Deepika, who studied IT at Middlesex University and is an admirer of Narendra Modi, deliberated on whether to join politics, then took the plunge about six months ago as her daughter turned five. It has left no one unhappy.
Mitali Saha, the BJP candidate from Ward 68 in Ballygunge, is confident that women want little and have a deeper sense of responsibility. "All our domestic helps are women. Men look outward," she says.
At the other end of the spectrum are the women for whom gender is almost irrelevant, possibly another consequence of empowerment.
Monalisa Banerjee, 31, studied mass communications and then filmmaking in Griffith University in Brisbane, Australia, and worked in an ad agency in Mumbai. When her father, Congress leader Basudeb Banerjee, passed away in 2012, Monalisa, an only child, felt a pull from inside to join politics.
She left advertising and joined her father's party. Dressed in a kurti and jeans in her small party office off MG Road, the Congress candidate from Ward 49 - a general category seat - says roads, water, electricity, garbage, drainage, and senior citizens' pensions are the issues she will work on.
Monalisa says she will make a difference, because she knows every household. Not because she is a woman and these are household issues.
Rather, she would borrow from her professional experience and use advertising and promotion effectively. "This is something Modi has done," she says. "But I need administrative power to do what I want to do."
For former television journalist Sudarshana Mukherjee, 39, another impressive CV-holder who is the TMC candidate from Ward 68, Ballygunge, the focus will be her ward, to the exclusion of everything else, even larger political issues.
She wants to clean up the area and render visible what lies beyond the graceful old buildings and tall apartments in the area: the slums. "The Dui Nombor bosti, Kakulia bosti, the slum behind Jamir Lane, the slum behind Fern Road, behind Tasty Corner." There are 22,000 voters out there.
It helps to be a woman, she says: "The hand that rocks the cradle can do anything. If a woman wants to work, there can be no better care giver. It is not for nothing that a woman councillor is called a ' pouramata' (civic mother)," she says.
But managing a ward is an individual's job and she does not see women, or for that matter any category of people, contributing collectively to that.

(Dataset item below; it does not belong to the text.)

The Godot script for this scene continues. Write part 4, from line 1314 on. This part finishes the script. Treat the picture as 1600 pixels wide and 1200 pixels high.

Tanima Chatterjee, the sitting councillor of Ward 87 and sister of Trinamul leader Subrata Mukherjee, brushes aside all gender stereotypes. "' Pourapitas' and 'pouramatas' are not important; what is important is that we are all civic representatives. How one works is important."
Two things remain, however.

One, there were 55 women in the outgoing CMC House and the city has seen no vast change in the last five years that can be attributed to them.
Two, in the flex posters, almost always, the women are flanked by images of party heavyweights, who are mostly male, when it's not Mamata Banerjee.